» **What is required**: Identify all lines in the data containing the string "picture". Copy them out.

__________

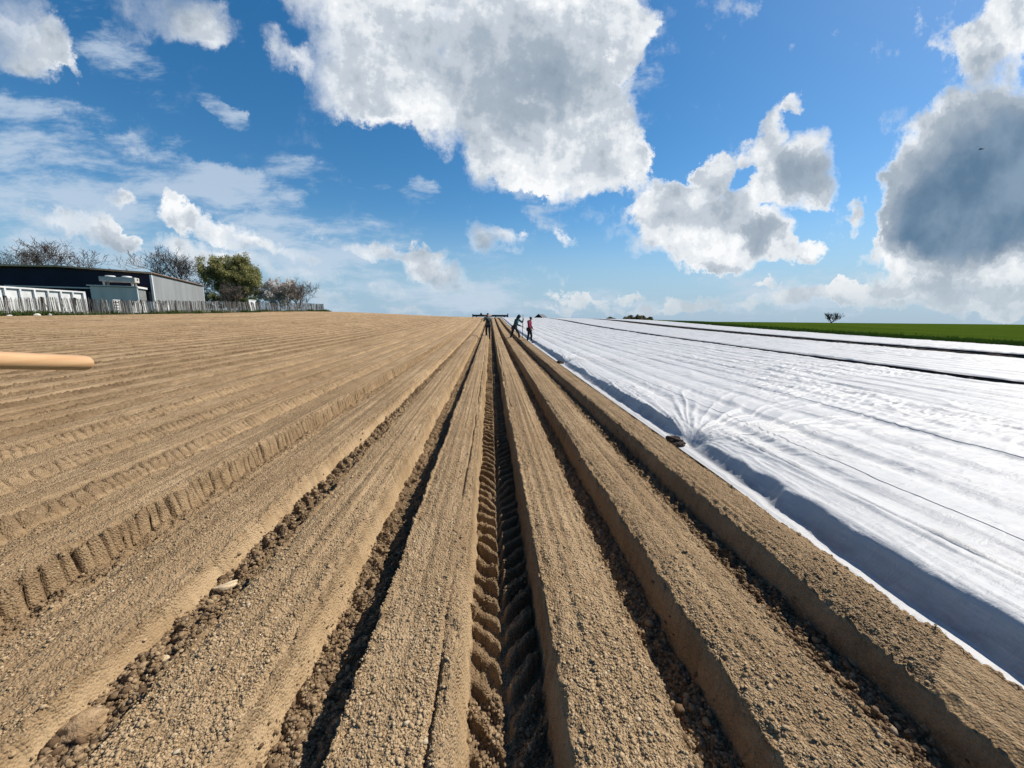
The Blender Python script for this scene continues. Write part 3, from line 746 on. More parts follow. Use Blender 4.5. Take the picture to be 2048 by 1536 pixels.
def pale_mb(mb, P_):
    x, y, h, lean, w, q = P_
    gz = float(ground_z(x, y))-.05
    p0 = Vector((x, y, gz))-FO
    d = Vector((rr.gauss(0, .02), math.sin(lean), math.cos(lean)))
    u = Vector((0, math.cos(lean), -math.sin(lean))); n_ = Vector((1, 0, 0))
    P0 = [p0+u*(sx*w/2)+n_*(sy*.011) for sx, sy in ((-1, -1), (1, -1), (1, 1), (-1, 1))]
    P1 = [q_+d*(h-.06) for q_ in P0]
    tip = [p0+d*h+n_*s_*.011 for s_ in (-1, 1)]
    vs = P0+P1+tip
    mb.add(vs, [(3, 2, 1, 0), (0, 1, 5, 4), (1, 2, 6, 5), (2, 3, 7, 6), (3, 0, 4, 7), (4, 5, 8), (7, 9, 6), (5, 6, 9, 8), (4, 8, 9, 7)])
vis = [p for p in pales if p[1] > 27.5]
first = vis[:97]; rest = [p for p in pales if p not in first]
for p in first:
    mb = MB(); pale_mb(mb, p)
    mb.build('pale', M_pale[0 if p[5] < .45 else (1 if p[5] < .72 else 2)], fence)
for j, nm in enumerate(('grey_pales', 'dark_pales', 'bleached_pales')):
    mb = MB()
    for p in rest:
        if (0 if p[5] < .36 else (1 if p[5] < .88 else 2)) == j: pale_mb(mb, p)
    o = mb.build(nm, M_pale[j], fence); o['kind'] = 'stuff'
y = 27.3
while y < 84.5:
    x = fence_x(y); gz = float(ground_z(x, y))
    mb = MB(); big = rr.random() < .4
    a = Vector((x-.06, y, gz-.1))-FO; r_ = .11 if abs(y-31.4) < 1.2 or abs(y-36) < 1.2 else rr.uniform(.045, .075)
    mb.tube([a, a+Vector((rr.gauss(0, .03), rr.gauss(0, .04), .8)), a+Vector((rr.gauss(0, .05), rr.gauss(0, .07), 1.55))], [r_, r_*.95, r_*.9], 8)
    mb.build('fence_post', M_pale[1], fence)
    y += rr.uniform(1.9, 2.5)
for zo in (.35, 1.05):
    mb = MB(); ys_ = np.arange(25.2, 84.3, .8)
    mb.tube([Vector((fence_x(q_)+.02, q_, float(ground_z(fence_x(q_), q_))+zo+.03*math.sin(q_*2)))-FO for q_ in ys_], .006, 4)
    mb.build('wire', M_wire, fence)

# rough grass verge in front of the fence
def blades(name, X, Y, H, mat, rng, z=None, w=.012):
    n = len(X)
    gz = ground_z(X, Y)-.04 if z is None else z
    a = rng.uniform(0, 6.28, n); dx_ = np.cos(a)*w; dy_ = np.sin(a)*w
    lx = rng.normal(0, .35, n)*H; ly = rng.normal(0, .35, n)*H
    p0 = np.stack([X-dx_, Y-dy_, gz], -1); p1 = np.stack([X+dx_, Y+dy_, gz], -1)
    p2 = np.stack([X+lx*.4+dx_*.7, Y+ly*.4+dy_*.7, gz+H*.6], -1); p3 = np.stack([X+lx, Y+ly, gz+H], -1)
    V = np.stack([p0, p1, p2, p3], 1).reshape(-1, 3)
    Fq = (np.array([[0, 1, 2], [0, 2, 3]])[None]+(np.arange(n)*4)[:, None, None]).reshape(-1, 3)
    return mesh_np(name, V, Fq, mat)
def leafy(name, a, b_, c_=None, scale=1.2):
    def fn(n_, b):
        co = n_.n('ShaderNodeTexCoord', out=3)
        at = n_.t.nodes.new('ShaderNodeAttribute'); at.attribute_name = 'tone'
        c = n_.mix(n_.ss(n_.noise(co, scale, 4, .6), .35, .65), a, b_)
        if c_ is not None: c = n_.mix(at.outputs['Fac'], c, c_)
        n_.put(b.inputs['Base Color'], c)
        tr = n_.t.nodes.new('ShaderNodeBsdfTranslucent'); n_.put(tr.inputs['Color'], c)
        mx = n_.t.nodes.new('ShaderNodeMixShader'); mx.inputs[0].default_value = .28
        n_.t.links.new(b.outputs[0], mx.inputs[1]); n_.t.links.new(tr.outputs[0], mx.inputs[2])
        out = [q for q in n_.t.nodes if q.type == 'OUTPUT_MATERIAL'][0]
        n_.t.links.new(mx.outputs[0], out.inputs['Surface'])
    return material(name, fn, a, .7, spec=.2)
M_blade = leafy('verge_grass', (.036, .070, .010), (.070, .088, .020), scale=.8)
rng = np.random.default_rng(21)
n = 70000
Yv = rng.uniform(25, 86, n); wd = 1.25+.5*vn(Yv*.6, Yv*0, 210)
Xv = -36.0+(Yv-20)*.018+rng.beta(1.3, 2.2, n)*wd-.35
Hv = np.clip(rng.gamma(2.2, .055, n)*(1+.8*vn(Yv*.9, Xv*.6, 211)), .03, .6)
o = blades('grass_verge', Xv.astype(f32), Yv.astype(f32), Hv.astype(f32), M_blade, rng, w=.016); tag(o, kind='stuff')
# the ragged near edge of the green crop
n = 60000
Yv = np.exp(rng.uniform(math.log(14), math.log(70), n)); Xv = 32.2+rng.gamma(1.2, 1.1, n)
Hv = rng.uniform(.08, .24, n)*np.clip((Xv-32.0)*2, .5, 1)
gzv = ground_z(Xv, Yv)-.05
M_crop = leafy('crop_blades', (.024, .060, .005), (.040, .082, .008), scale=.6)
o = blades('crop_edge', Xv.astype(f32), Yv.astype(f32), Hv.astype(f32)*1.2, M_crop, rng, z=gzv, w=.03); tag(o, kind='stuff')
M_white = mottled('white_paint', (.62, .63, .63), (.52, .53, .53), 1.2, .55, 20, .002)
M_scrap = mottled('pale_scrap', (.62, .60, .55), (.45, .43, .38), 6, .8, 20, .004)
def scrap(x, y, d, ang, lab):
    bm = bmesh.new(); bmesh.ops.create_icosphere(bm, subdivisions=2, radius=1.0)
    for i, v in enumerate(bm.verts):
        v.co = Vector((v.co.x*d[0], v.co.y*d[1], max(v.co.z, -.2)*d[2]))*(.8+.4*_r01(i, d[0]))
    me = bpy.data.meshes.new('rubble_stone'); bm.to_mesh(me); bm.free(); me.materials.append(M_scrap)
    o = link(bpy.data.objects.new('rubble_stone', me)); o.location = (x, y, float(ground_z(x, y))+.02); o.rotation_euler = (0, 0, ang)
    return tag(o, lab, 'rubble')
def _r01(i, s): return random.Random(i*13+int(s*1000)).random()
scrap(-34.9, 32.1, (.16, .28, .16), .3, 'long pale rubble piece on the verge before the white container')
scrap(-34.8, 32.9, (.10, .18, .12), 1.3, 'smaller pale rubble piece just right of the long one')
scrap(-34.8, 30.3, (.09, .20, .07), .2, 'flat pale rubble piece near the left picture edge')

# ------------------------------------------------------------------ ribbed white container behind the fence
def gz(x, y): return float(ground_z(x, y))
cz = gz(-38.9, 35)
cont = empty('skip_container', (-38.9, 33.5, cz)); tag(cont, 'long white ribbed steel container standing behind the left end of the fence', 'container')
M_cw = mottled('container_white', (.60, .61, .61), (.48, .49, .49), .9, .5, 14, .003)
L0, L1 = -8.3, 6.55
x_, yy0, zb, zt = 0, L0, .36, 2.12
mb = MB(); mb.box((-1.15, (L0+L1)/2, (zb+zt)/2), (2.2, L1-L0-.1, zt-zb-.02)); mb.build('side_panel', M_cw, cont)
mb = MB(); mb.box((.02, (L0+L1)/2, zt+.02), (.16, L1-L0+.04, .13)); mb.build('top_rail', M_white, cont)
mb = MB(); mb.box((.0, (L0+L1)/2, zb-.03), (.12, L1-L0, .12)); mb.build('bottom_rail', M_cw, cont)
ky = L1-.10; i = 0
while ky > L0:
    mb = MB(); mb.box((.045, ky, (zb+zt)/2), (.15, .22 if i == 0 else .12, zt-zb-.1)); mb.build('rib', M_white if i % 2 == 0 else M_cw, cont)
    if i % 2 == 0:
        mb = MB(); mb.box((.0, ky, .16), (.13, .20, .40)); mb.build('leg', M_white, cont)
    ky -= 1.02; i += 1
M_dark = material('dark_gap', None, (.02, .02, .022), .8)
for q in range(3):
    mb = MB(); mb.box((-.03, -1.15, 1.65-.38*q), (.06, .75, .07)); mb.build('vent_slot', M_dark, cont)

# ------------------------------------------------------------------ long shed with the cold room
M_navy = mottled('navy_cladding', (.010, .015, .034), (.006, .009, .020), .7, .7, 6, .004)
def corr(name, ca, cb, freq=9.0, axis_=0, spec=.3):
    def fn(n_, b):
        co = n_.n('ShaderNodeTexCoord', out=3)
        sp = n_.t.nodes.new('ShaderNodeSeparateXYZ'); n_.t.links.new(co, sp.inputs[0])
        w = n_.m('SINE', n_.m('MULTIPLY', sp.outputs[axis_], freq*6.283))
        big = n_.noise(n_.v('MULTIPLY', co, (.5, .5, .08)), 1.2, 5, .6)
        n_.put(b.inputs['Base Color'], n_.mix(n_.ss(big, .35, .65), ca, cb))
        bump(n_, b, w, .03, .8)
    return material(name, fn, ca, .55, spec=spec)
M_grey = corr('grey_profiled_sheet', (.25, .262, .272), (.205, .215, .223), 3.0)
M_grey2 = corr('grey_panel', (.60, .54, .47), (.52, .47, .41), 1.0)
M_side = mottled('darkened_side_sheet', (.21, .22, .22), (.16, .17, .17), 2, .7)  # darker copy of the grey panel, takes down the sun's brightness
M_fascia = mottled('weathered_fascia', (.52, .37, .25), (.38, .27, .18), 2, .8)
M_trimr = material('brown_trim', None, (.045, .028, .024), .7)
M_glass = material('dark_window', None, (.03, .045, .05), .15, spec=.6)
SH = Vector((-45.48, 56.0, 0)); shz = gz(-47, 56)
shed = empty('farm_shed', (SH.x, SH.y, shz), math.atan2(.36, .933))
tag(shed, 'long low shed with navy front, grey profiled side wall and shallow roof', 'shed')
# local frame: -x runs left along the front, +y goes back along the side wall
LW, LD = 21.0, 22.2
H0, H1, H2 = 7.13-shz, 7.48-shz, 7.02-shz
def prism(mb, prof, y0, y1):
    n = len(prof)
    vs = [(x, y0, z) for x, z in prof]+[(x, y1, z) for x, z in prof]
    fs = [tuple(range(n)), tuple(reversed(range(n, 2*n)))]+[(i, (i+1) % n, (i+1) % n+n, i+n) for i in range(n)]
    return mb.add(vs, fs)
mb = MB(); prism(mb, [(-.10, -.3), (-.10, H0-.14), (-9, H1-.14), (-LW, H2-.14), (-LW, -.3)], .35, .50); mb.build('front_wall', M_navy, shed)
mb = MB(); mb.box((-.045, LD/2+.12, H0/2-.2), (.09, LD-.24, H0+.2)); sw = mb.build('side_wall', M_grey, shed)
mb = MB(); mb.box((-.02, LD-.0, H0/2-.1), (.17, .22, H0-.1)); mb.build('corner_post', M_white, shed)
mb = MB(); mb.box((-.05, .0, H0/2-.1), (.22, .30, H0-.15)); mb.build('corner_post', M_white, shed)
mb = MB(); prism(mb, [(.12, H0-.02), (-9, H1-.02), (-LW-.2, H2-.02), (-LW-.2, H2+.18), (-9, H1+.18), (.12, H0+.18)], -.22, LD+.2); mb.build('roof', M_fascia, shed)
mb = MB(); mb.box((.16, LD/2, H0+.05), (.06, LD+.3, .14)); mb.build('eaves_trim', M_trimr, shed)
mb = MB(); mb.box((-10.2, .18, 5.0-shz), (7.6, .14, .16)); mb.build('gutter_beam', M_grey2, shed)
mb = MB(); mb.box((-.75, .30, 1.45), (1.2, .08, 2.4)); mb.build('window', M_glass, shed)
mb = MB(); mb.box((-1.9, .31, 1.45), (.9, .08, 2.4)); mb.build('light_panel', M_side, shed)
mb = MB(); mb.box((-12, .6+10, 1.2), (17, 19, 2.2)); mb.build('inner_wall', M_navy, shed)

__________

» **Result for this exercise**:
The Blender Python script for this scene continues. Write part 3, from line 746 on. More parts follow. Use Blender 4.5. Take the picture to be 2048 by 1536 pixels.
scrap(-34.8, 30.3, (.09, .20, .07), .2, 'flat pale rubble piece near the left picture edge')